• Bain and Co. say the energy transition has become a key theme for energy and natural resources companies
  • Share of global M&A deals in the sector focused on the energy transition rose from 21% in 2021 to 27% in the first 9 months of 2022
  • Momentum for energy transition deals expected to rise with industry sitting on mega US$300 billion cash warchest


Consultants Bain and Co. say over a quarter of all deals made by energy and natural resources giants in the first three quarters of 2022 were focused on tapping into the energy transition.

In a new M & A report, Bain says the proportion of deals made by energy and mining firms in the energy transition thematic continues to grow, from 21% in 2021 to 27% through to September 30 2022.

And more is expected to come.

While the global M & A pipeline staggered in the second half of 2022 as bearish economic conditions set in, with a 36% decline in M&A value to US$3.8 trillion in response to US interest rate hikes, the energy and natural resources sector is more cashed up than any other after megaprofits in recent years.

“We think this trend toward portfolio rebalancing will accelerate in 2023 and the coming years.
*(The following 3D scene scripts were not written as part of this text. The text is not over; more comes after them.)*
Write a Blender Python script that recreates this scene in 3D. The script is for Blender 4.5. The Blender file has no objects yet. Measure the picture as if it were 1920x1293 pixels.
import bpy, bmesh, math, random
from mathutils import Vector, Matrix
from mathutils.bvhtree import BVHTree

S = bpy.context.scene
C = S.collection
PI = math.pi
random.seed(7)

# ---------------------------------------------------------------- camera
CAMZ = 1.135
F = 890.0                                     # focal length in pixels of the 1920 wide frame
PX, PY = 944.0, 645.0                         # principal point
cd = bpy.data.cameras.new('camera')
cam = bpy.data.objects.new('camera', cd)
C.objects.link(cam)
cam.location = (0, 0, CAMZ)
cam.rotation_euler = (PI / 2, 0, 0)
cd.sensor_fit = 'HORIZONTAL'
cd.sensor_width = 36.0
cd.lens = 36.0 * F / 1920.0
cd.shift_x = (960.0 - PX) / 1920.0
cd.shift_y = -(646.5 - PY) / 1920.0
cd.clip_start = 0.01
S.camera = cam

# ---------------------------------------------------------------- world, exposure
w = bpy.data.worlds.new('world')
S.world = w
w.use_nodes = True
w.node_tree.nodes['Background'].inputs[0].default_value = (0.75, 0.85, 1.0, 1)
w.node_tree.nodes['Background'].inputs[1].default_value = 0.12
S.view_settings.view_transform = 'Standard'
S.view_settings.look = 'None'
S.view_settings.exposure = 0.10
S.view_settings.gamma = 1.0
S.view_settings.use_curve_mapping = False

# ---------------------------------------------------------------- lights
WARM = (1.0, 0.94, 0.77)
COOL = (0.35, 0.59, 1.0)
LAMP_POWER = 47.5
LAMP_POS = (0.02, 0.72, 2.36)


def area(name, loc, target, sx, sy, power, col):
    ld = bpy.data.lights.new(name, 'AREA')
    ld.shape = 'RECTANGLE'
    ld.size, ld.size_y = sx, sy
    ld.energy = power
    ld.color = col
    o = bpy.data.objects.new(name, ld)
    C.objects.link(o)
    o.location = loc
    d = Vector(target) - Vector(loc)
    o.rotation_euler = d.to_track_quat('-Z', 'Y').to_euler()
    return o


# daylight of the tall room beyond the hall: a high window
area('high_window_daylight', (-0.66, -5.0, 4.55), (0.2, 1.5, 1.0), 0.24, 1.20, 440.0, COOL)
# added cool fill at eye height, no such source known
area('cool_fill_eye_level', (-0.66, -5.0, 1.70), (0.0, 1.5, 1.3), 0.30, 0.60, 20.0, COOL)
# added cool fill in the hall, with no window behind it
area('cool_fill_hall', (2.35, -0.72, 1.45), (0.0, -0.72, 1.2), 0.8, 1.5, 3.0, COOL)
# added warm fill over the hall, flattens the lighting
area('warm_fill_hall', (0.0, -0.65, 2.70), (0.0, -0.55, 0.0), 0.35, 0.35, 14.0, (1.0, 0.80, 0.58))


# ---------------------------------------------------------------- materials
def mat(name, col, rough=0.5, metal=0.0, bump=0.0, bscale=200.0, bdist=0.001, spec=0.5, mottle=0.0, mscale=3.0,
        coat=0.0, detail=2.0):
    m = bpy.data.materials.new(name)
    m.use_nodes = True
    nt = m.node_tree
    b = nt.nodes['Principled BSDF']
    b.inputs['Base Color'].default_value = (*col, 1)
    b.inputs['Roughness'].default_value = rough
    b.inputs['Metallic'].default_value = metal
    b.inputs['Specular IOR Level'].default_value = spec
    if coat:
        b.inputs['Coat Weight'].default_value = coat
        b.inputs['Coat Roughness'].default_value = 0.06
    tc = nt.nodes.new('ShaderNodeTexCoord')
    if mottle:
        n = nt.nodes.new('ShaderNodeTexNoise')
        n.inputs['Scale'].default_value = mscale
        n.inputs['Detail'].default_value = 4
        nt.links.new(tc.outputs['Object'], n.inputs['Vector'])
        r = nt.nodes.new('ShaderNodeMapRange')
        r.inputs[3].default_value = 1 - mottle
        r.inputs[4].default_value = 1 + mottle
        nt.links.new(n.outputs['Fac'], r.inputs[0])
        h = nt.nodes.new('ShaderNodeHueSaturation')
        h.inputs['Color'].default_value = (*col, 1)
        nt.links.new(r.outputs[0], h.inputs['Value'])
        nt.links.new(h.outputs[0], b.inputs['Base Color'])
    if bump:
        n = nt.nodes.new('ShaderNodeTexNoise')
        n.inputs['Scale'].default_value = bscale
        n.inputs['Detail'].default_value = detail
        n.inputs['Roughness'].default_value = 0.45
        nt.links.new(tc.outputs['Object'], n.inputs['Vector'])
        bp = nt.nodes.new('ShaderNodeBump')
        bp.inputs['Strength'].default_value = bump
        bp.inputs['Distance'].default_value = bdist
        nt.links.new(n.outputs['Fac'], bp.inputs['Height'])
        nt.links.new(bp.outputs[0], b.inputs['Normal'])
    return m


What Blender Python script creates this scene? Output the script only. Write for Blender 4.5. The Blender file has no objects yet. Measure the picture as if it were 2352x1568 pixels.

In the Bain M&A Practitioners’ 2023 Outlook Survey, 72% of energy and natural resources respondents said the most common investment thesis will be either expanding into new areas of business or building new engines of growth,” Whit Keuer and Arnaud Leroi said.

“This comes at a time when ENR companies are flush with more cash than any other industry ($300 billion), although with some discrepancies between sectors and regions. This will fuel their investments in the energy transition.”


Miners stumble through arvo session but remain ahead

Major mining stocks have moved to a 0.75% gain, down from earlier lifts for the materials sector of 1.21%, as an arvo pullback saw them lose some of their outsized gains.

But the big diggers remained ahead, with Rio Tinto (ASX:RIO) up 1.6%, IGO (ASX:IGO) 1.37% higher, Allkem (ASX:AKE) up 1.46%, South32 (ASX:S32) climbing 1.98% and Lynas Rare Earths (ASX:LYC) 3.51% better off.

Iron ore miners were strong performers among the mid-tier miners, with Grange Resources (ASX:GRR) lifting 4.93% and Champion Iron (ASX:CIA) 3.78% higher.

Meanwhile Sandfire Resources (ASX:SFR) (+3.52%), Alumina (ASX:AWC) (+3.51%) and Arafura Rare Earths (ASX:ARU) (+10.91%) were also strongly supported.

Meanwhile, Goldman Sachs lowered its price targets on OZ Minerals (ASX:OZL) ($23.7 per share to $21.4/sh) and IGO ($14.1/sh to 13.6/sh), though any price targets on OZ are immaterial if its $28.25/sh cash sale to BHP goes through.

GS analysts Paul Young, Hugo Nicolaci and Caleb Heiner say their 2023 earnings per share for IGO are down 4% on higher nickel costs and lower production, offset by higher lithium earnings, while they see FY24 earnings lower on a pricing mechanism that increases IGO’s exposure to spot indices.

GS is bearish on long term spodumene prices, forecasting a drop from US$5364/t in FY23 for SC6 (6% Li2O) to US$2086/t in FY24 and US$800/t in FY 2025, before rebounding to US$1142/t by 2027.